Speaking on “Digital infrastructure” the High Commissioner of Rwanda to Ghana, Rosemary Mbabazi said African countries must prioritise the development of digital infrastructure to boost digital trade on the continent. Ms Mbabazi observed that while it is important to build all the other infrastructure needs of all the continent, digital infrastructure if developed, can serve as a critical launch pad to propel trade in Africa.

“To achieve the levels of digital trade required, several key elements should be given attention. First, is the regulatory environment, second, is connectivity that will ensure widespread access to high-speed internet, particularly in rural areas. Third, digital Identity infrastructure, fourth, digital payments, and lastly, establishing a robust cyber security environment on the continent that will protect businesses and their customers against cyber threats,” Ms Mbabazi noted.

As part of the launch, a three-member panel conversation on the theme; “The Infrastructure Gab – Addressing the Bane of Africans Doing Business within Africa,” was held.
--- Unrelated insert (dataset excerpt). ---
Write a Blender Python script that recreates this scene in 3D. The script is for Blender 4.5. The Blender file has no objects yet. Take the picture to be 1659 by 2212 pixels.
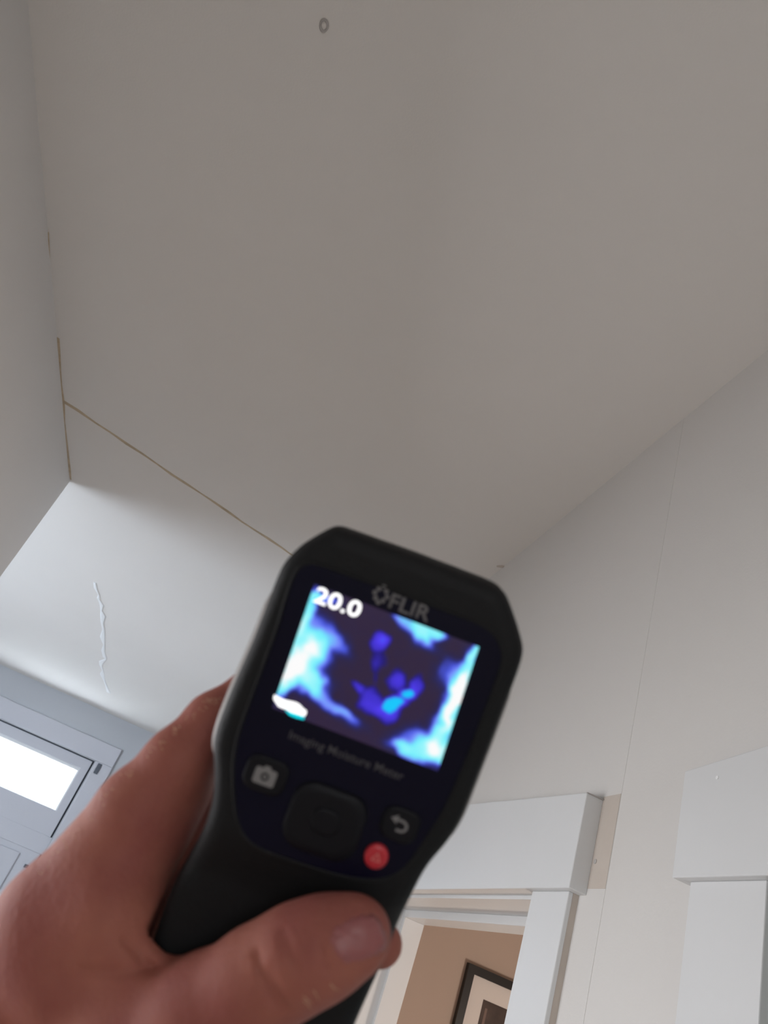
import bpy, bmesh, math, random
import numpy as np
from mathutils import Vector, Matrix

# ------------------------------------------------------------------ camera, sky, lights, exposure
S = bpy.context.scene
COL = S.collection
FPX, CX, CY = 1603.47, 829.5, 1106.0
EYE = np.array([0.0, 0.0, 1.65])
CR = np.array([[0.8886140335, -0.3164434460, 0.3320069953],      # camera right / up / forward in the room
               [-0.4467599614, -0.4333937080, 0.7826719816],
               [0.1037816761, 0.8438207389, 0.5264939927]])
cam_d = bpy.data.cameras.new('camera')
cam = bpy.data.objects.new('camera', cam_d); COL.objects.link(cam)
cam.matrix_world = Matrix([[CR[0][k], CR[1][k], -CR[2][k], EYE[k]] for k in range(3)] + [[0, 0, 0, 1]])
cam_d.sensor_fit = 'HORIZONTAL'; cam_d.sensor_width = 36.0
cam_d.lens = FPX / 1659.0 * 36.0
cam_d.clip_start = 0.01
cam_d.dof.use_dof = True
cam_d.dof.focus_distance = 1.1
cam_d.dof.aperture_fstop = cam_d.lens / 2.0        # a 2 mm wide phone lens opening
S.camera = cam

S.view_settings.view_transform = 'Standard'
S.view_settings.look = 'None'
S.view_settings.gamma = 1.0
S.view_settings.use_curve_mapping = False
S.view_settings.exposure = -0.06

world = bpy.data.worlds.new('overcast_sky'); S.world = world
world.use_nodes = True
world.node_tree.nodes['Background'].inputs['Color'].default_value = (0.86, 0.93, 1.0, 1)
world.node_tree.nodes['Background'].inputs['Strength'].default_value = 2.2

def area_light(name, loc, target, sx, sy, power, color, spread=180):
    d = bpy.data.lights.new(name, 'AREA'); d.shape = 'RECTANGLE'; d.size = sx; d.size_y = sy
    d.energy = power; d.color = color; d.spread = math.radians(spread)
    o = bpy.data.objects.new(name, d); COL.objects.link(o)
    o.location = loc
    o.rotation_euler = (Vector(target) - Vector(loc)).to_track_quat('-Z', 'Y').to_euler()
    return o

# daylight: side room window (left, behind the partition), door glass (far end), low hall window (left), added fill from behind
area_light('side_room_daylight', (-3.48, 3.1, 1.6), (0, 3.3, 1.9), 2.3, 1.7, 135, (0.68, 0.82, 1.0))
area_light('door_glass_daylight', (-1.1, 6.60, 2.18), (-1.1, 3.0, 2.25), 0.9, 0.3, 80, (0.80, 0.90, 1.0))
area_light('hall_window_daylight', (-0.93, 0.95, 1.30), (0.3, 0.6, 0.55), 1.0, 1.1, 20, (0.97, 0.97, 1.0))
area_light('rear_fill_light', (-0.1, -2.56, 1.35), (-0.1, 0, 1.35), 1.1, 1.5, 8, (1.0, 0.96, 0.91))  # fill from behind the camera, set in an unseen, added window
ld = bpy.data.lights.new('study_lamp_light', 'POINT'); ld.energy = 24; ld.color = (1.0, 0.87, 0.76); ld.shadow_soft_size = 0.12
lo = bpy.data.objects.new('study_lamp_light', ld); COL.objects.link(lo); lo.location = (1.5, 1.35, 1.35)

# ------------------------------------------------------------------ helpers
def ray(px, py):
    return CR.T @ np.array([(px - CX) / FPX, -(py - CY) / FPX, 1.0])
def on(px, py, axis, val):
    """room point seen at a pixel of the photograph on the plane axis = val"""
    d = ray(px, py)
    return EYE + d * ((val - EYE[axis]) / d[axis])
def srgb(r, g, b):
    return tuple(((c / 255) / 12.92 if c / 255 <= 0.04045 else ((c / 255 + 0.055) / 1.055) ** 2.4) for c in (r, g, b))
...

The panel comprised, Group CEO of Telecel, Moh Damush, Executive Director/CEO Africa for United Bank for Africa, Marufatu Abiola Bawuah, Director General of the Social Security and National Insurance Trust (SSNIT), Ghana, Kofi Osafo-Marfo, and Minister for Railway Development, John Peter Amewu.

In their submissions, the panelists indicated that to make progress in the continent’s quest to build its infrastructure, there is a need for a joint effort on the part of all stakeholders such as government, businesses, the private sector, and the investor community, to bridge the infrastructure gap.

Africa Prosperity Dialogues (APD 2025) will focus on unearthing innovative ways through which African heads of state, business leaders, and the private sector, can combine forces to bridge the continent’s infrastructure deficit and shore up the levels of intra-Africa trade.

The APD 2025 will be held in Accra, Ghana from Thursday, 30 January to Saturday, 1 February 2025, on the theme; “Delivering Africa’s Prosperity Through Infrastructure: Invest, Integrate, Connect,” and it is expected to attract over one thousand participants from across the continent.